WDPG 3.8 Resource assessment

WDPG 3.8.1G

1To achieve the objective of winding-down in an orderly manner, a firm needs to have adequate financial and non-financial resources to do this and may ask itself a range of questions.

Non-financial

WDPG 3.8.2G

What non-financial resources, such as premises, IT, key employees, external advisors etc., does it need to carry out the steps identified in the operational analysis and for how long might it need them? (See WDPG 3.7 (Operational analysis: what happens during the wind-down process?)) Firms that are part of a larger group may need to consider issues of inter-connectedness, and in particular between regulated and unregulated parts of the group.

WDPG 3.8.3G

If a firm relies on outsourced services, will these services still be available during the wind-down period, or are contingency measures in place?

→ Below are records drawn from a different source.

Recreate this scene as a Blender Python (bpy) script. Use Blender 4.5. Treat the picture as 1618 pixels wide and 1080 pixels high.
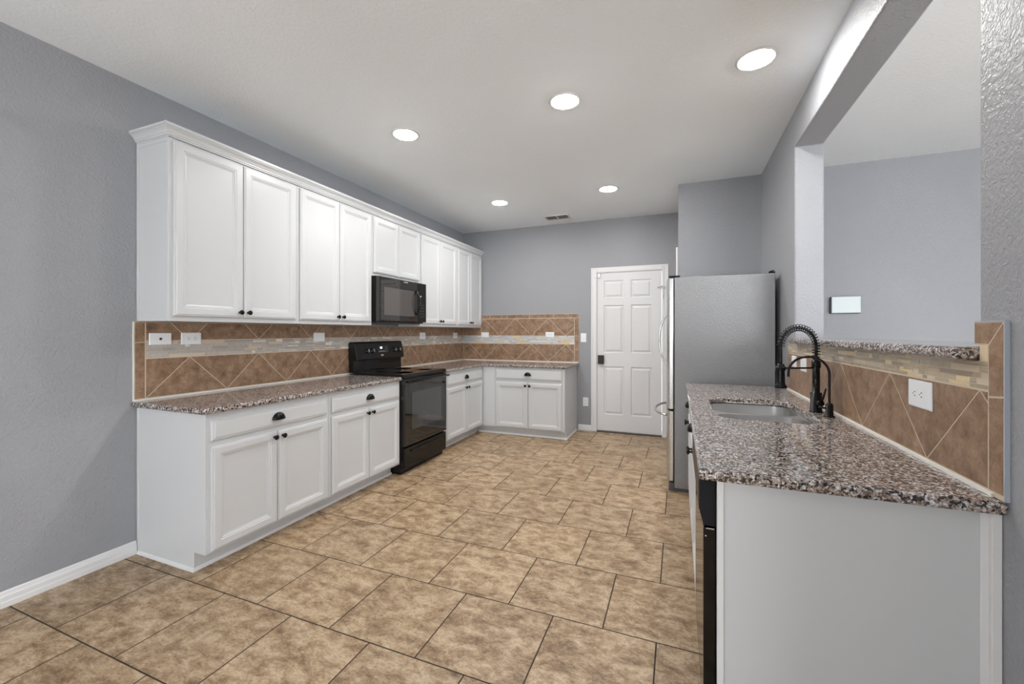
import bpy, bmesh, math, random
from mathutils import Vector, Matrix
PI = math.pi
S = bpy.context.scene
for o in list(bpy.data.objects): bpy.data.objects.remove(o)
COL = S.collection

# ------------------------------------------------------------------ camera
cam_d = bpy.data.cameras.new('camera'); cam = bpy.data.objects.new('camera', cam_d); COL.objects.link(cam)
cam.location = (0, 0, 1.335)
cam.rotation_euler = (PI/2, 0, 0.3786)
cam_d.sensor_width = 36; cam_d.lens = 660.44/1618*36
cam_d.shift_y = -(540-524.33)/1618
cam_d.clip_start = 0.02
S.camera = cam

# ------------------------------------------------------------------ world and exposure
w = bpy.data.worlds.new('daylight'); S.world = w; w.use_nodes = True
bg = w.node_tree.nodes['Background']; bg.inputs[0].default_value = (0.95, 0.975, 1.0, 1); bg.inputs[1].default_value = 4.1
S.view_settings.view_transform = 'Standard'; S.view_settings.look = 'None'
S.view_settings.gamma = 1; S.view_settings.exposure = 1.1; S.view_settings.use_curve_mapping = False
LAMP = 98.0          # emission of the recessed ceiling lamps

# ------------------------------------------------------------------ dimensions
XL = -3.045; XR = 0.735; YB = 5.645; YN = 4.575; ZC = 2.835
YREAR = -2.4; XFAR = 4.6
TL = 0.917; TR = 0.927      # worktop heights

# ------------------------------------------------------------------ materials
def mat(name):
    m = bpy.data.materials.new(name); m.use_nodes = True
    nt = m.node_tree; return m, nt, nt.nodes['Principled BSDF']
def N(nt, t, **kw):
    n = nt.nodes.new(t)
    for k, v in kw.items(): setattr(n, k, v)
    return n
def setin(nt, n, k, v):
    if hasattr(v, 'is_output'): nt.links.new(v, n.inputs[k])
    else: n.inputs[k].default_value = v
def math_(nt, op, a, b=None, c=None):
    n = N(nt, 'ShaderNodeMath', operation=op)
    setin(nt, n, 0, a)
    if b is not None: setin(nt, n, 1, b)
    if c is not None: setin(nt, n, 2, c)
    return n.outputs[0]
def mix(nt, f, a, b, mode='MIX'):
    n = N(nt, 'ShaderNodeMix', data_type='RGBA', blend_type=mode)
    setin(nt, n, 0, f); setin(nt, n, 6, a); setin(nt, n, 7, b)
    return n.outputs[2]
def ramp(nt, f, stops, interp='LINEAR'):
    n = N(nt, 'ShaderNodeValToRGB'); n.color_ramp.interpolation = interp
    e = n.color_ramp.elements
    while len(e) < len(stops): e.new(0.5)
    for i, (p, c) in enumerate(stops):
        e[i].position = p; e[i].color = (*c, 1) if len(c) == 3 else c
    nt.links.new(f, n.inputs[0]); return n.outputs[0]
def noise(nt, vec, scale, detail=3, rough=0.5, dist=0.0):
    n = N(nt, 'ShaderNodeTexNoise'); n.inputs['Scale'].default_value = scale
    n.inputs['Detail'].default_value = detail; n.inputs['Roughness'].default_value = rough
    n.inputs['Distortion'].default_value = dist
    if vec is not None: nt.links.new(vec, n.inputs['Vector'])
    return n.outputs[0]
def coords(nt):
    return N(nt, 'ShaderNodeNewGeometry').outputs['Position']
def bump(nt, h, strength, dist, bsdf):
    b = N(nt, 'ShaderNodeBump'); b.inputs['Strength'].default_value = strength
    b.inputs['Distance'].default_value = dist; nt.links.new(h, b.inputs['Height'])
    nt.links.new(b.outputs[0], bsdf.inputs['Normal'])
def simple(name, col, rough=0.5, metal=0.0, spec=0.5, **kw):
    m, nt, b = mat(name)
    b.inputs['Base Color'].default_value = (*col, 1); b.inputs['Roughness'].default_value = rough
    b.inputs['Metallic'].default_value = metal; b.inputs['Specular IOR Level'].default_value = spec
    for k, v in kw.items(): b.inputs[k].default_value = v
    return m
def plaster(name, col, sc, st, rough=0.5, spec=0.4):
    m, nt, b = mat(name); p = coords(nt)
    b.inputs['Roughness'].default_value = rough; b.inputs['Specular IOR Level'].default_value = spec
    n1 = noise(nt, p, 1.2, 2); c = mix(nt, n1, tuple(x*0.96 for x in col)+(1,), tuple(x*1.04 for x in col)+(1,))
    nt.links.new(c, b.inputs['Base Color'])
    n2 = noise(nt, p, sc, 3, 0.55, 0.6); n3 = ramp(nt, n2, [(0.38, (0, 0, 0)), (0.62, (1, 1, 1))])
    bump(nt, n3, st, 0.0016, b); return m

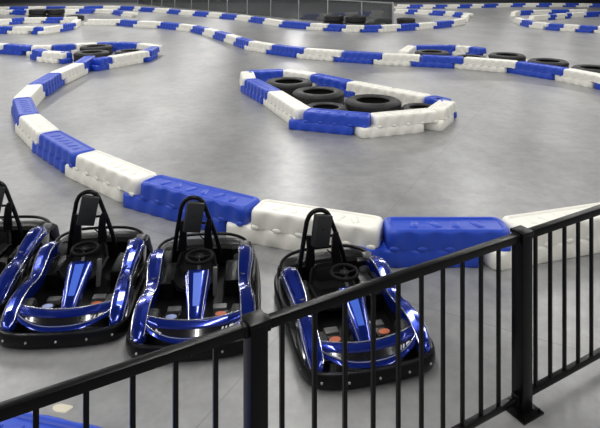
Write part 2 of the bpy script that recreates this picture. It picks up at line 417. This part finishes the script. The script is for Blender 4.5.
# ------------------------------------------------------------------ near railing
def railing():
    p2 = Vector((1.439, 3.63)); d = Vector((1, .5677)).normalized(); span = 1.9
    rot = Matrix.Rotation(math.atan2(d.y, d.x), 3, 'Z')
    t = thing('metal_railing', 'black metal railing with square posts and thin balusters in the foreground', 'railing', (p2.x, p2.y, 0), math.atan2(d.y, d.x))
    HF = 1.17; PW = .092
    # local x runs along the railing; posts at 0 and -span, the ends run on out of the picture
    for x in (0, -span):
        bm = bmesh.new(); box(bm, (x, 0, (HF - .02) / 2), (PW, PW, HF - .02), .006)
        post = obj('post', bm, M_RAIL, t)
        bm = bmesh.new(); box(bm, (x, 0, HF - .012), (PW + .016, PW + .016, .024), .008); obj('post_cap', bm, M_RAIL, post)
        bm = bmesh.new(); box(bm, (x, 0, .007), (.19, .19, .014), .004); bp = obj('base_plate', bm, M_RAIL, post)
        for sx in (-1, 1):
            for sy in (-1, 1):
                bm = bmesh.new(); bmesh.ops.create_cone(bm, cap_ends=True, segments=6, radius1=.012, radius2=.012, depth=.014, matrix=Matrix.Translation((x + sx * .072, sy * .072, .02)))
                obj('anchor_bolt', bm, M_RAIL, post)
    secs = [(-span * 2 + .2, -span - PW / 2), (-span + PW / 2, -PW / 2), (PW / 2, 1.45)]
    offs = [.1315, .281, .432, .582, .733, .885, 1.037, 1.19, 1.34]
    for k, (x0, x1) in enumerate(secs):
        m = (x0 + x1) / 2
        bm = bmesh.new(); box(bm, (m, 0, 1.128), (x1 - x0, .048, .05), .007); obj('top_rail', bm, M_RAIL, t)
        bm = bmesh.new(); box(bm, (m, 0, .095), (x1 - x0, .040, .04), .005); obj('bottom_rail', bm, M_RAIL, t)
        if k == 2: xs = offs
        elif k == 1: xs = [-v for v in (.219, .375, .531, .689, .855, 1.024, 1.198, 1.383, 1.570, 1.757)]
        else: xs = [-v for v in (2.104, 2.293, 2.481, 2.670, 2.858, 3.045, 3.23)]
        for x in xs:
            bm = bmesh.new(); box(bm, (x, 0, (1.105 + .113) / 2), (.0225, .0225, 1.105 - .113), .003, None, 1); obj('baluster', bm, M_RAIL, t)
        for x, s in ((x0, 1), (x1, -1)):                  # brackets that fix the rails to the posts
            if k == 0 and s == 1 or k == 2 and s == -1: continue
            bm = bmesh.new(); box(bm, (x + s * .012, 0, .095), (.026, .056, .056), .004, None, 1); obj('rail_bracket', bm, M_RAIL, t)
            bm = bmesh.new(); box(bm, (x + s * .012, 0, 1.128), (.026, .058, .06), .004, None, 1); obj('rail_bracket', bm, M_RAIL, t)
railing()

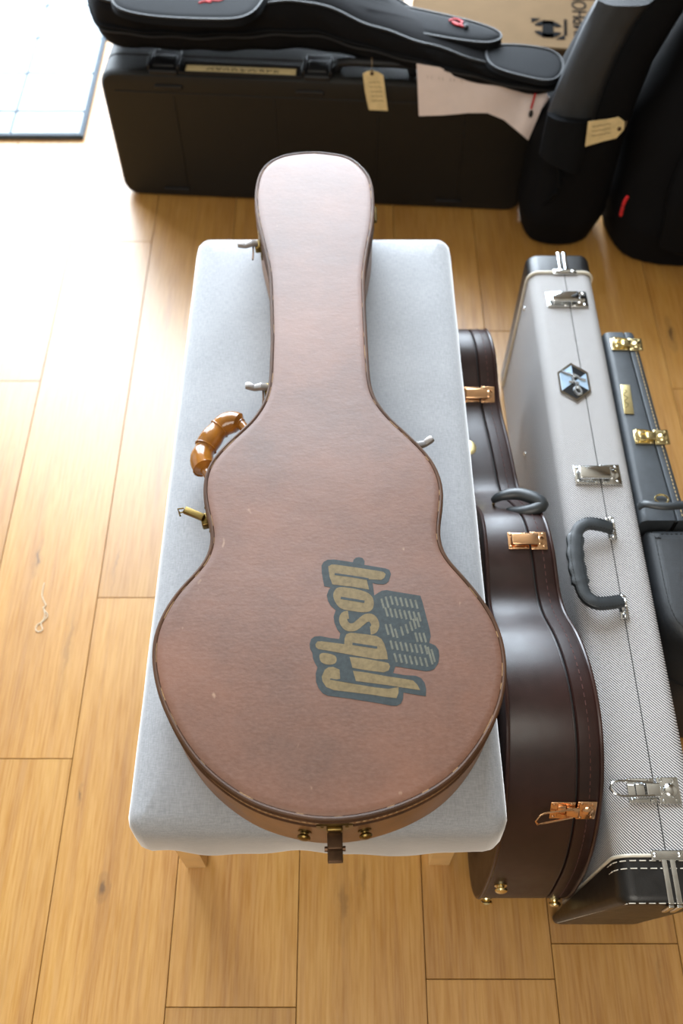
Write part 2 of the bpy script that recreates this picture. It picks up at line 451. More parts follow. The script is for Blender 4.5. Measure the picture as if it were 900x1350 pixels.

When negotiating outsourcing agreements, firms may wish to consider the possible invocation of their wind-down plan and the impact this would have on the contractual relationship.

WDPG 3.8.4G

If a firm is part of a larger group, and is depending on group resources, would it still have adequate resources to wind down in an orderly manner if the group failed?

Financial

WDPG 3.8.5G

This guide does not provide any rule or interpretation in relation to the financial resources requirements applicable to a firm. Rather, it highlights some of the factors which a firm may want to consider in its wind-down planning.

WDPG 3.8.6G

It is important that firms monitor their solvency on a regular basis to ensure they continue to be able to meet their obligations as they fall due. If a firm becomes uncertain of its ability to do so, it may seek professional advice, such as from an auditor or insolvency practitioner to assist.

WDPG 3.8.7G

A firm in wind-down will likely have non-routine cash inflows and outflows, which are best monitored on a daily basis. These will include:

  1. (1)

    inflows, i.e. predicted revenue and other inflows that are likely to be limited after the triggering event and/or if a wind-down decision is made;

  2. (2)

    ordinary outflows, i.e. the cost of maintaining operational premises and systems; and

  3. (3)

    extraordinary outflows associated with winding down, such as extra closure costs, legal fees, professional services and insolvency practitioner fees, redundancy payments, retention payments, pension fund deficits, lease and other termination penalties and the costs of breaking contracts.

WDPG 3.8.8G

A firm might then consider if it would have enough cash or cash-equivalent investments to meet operating expenses and any other obligations during the wind-down period.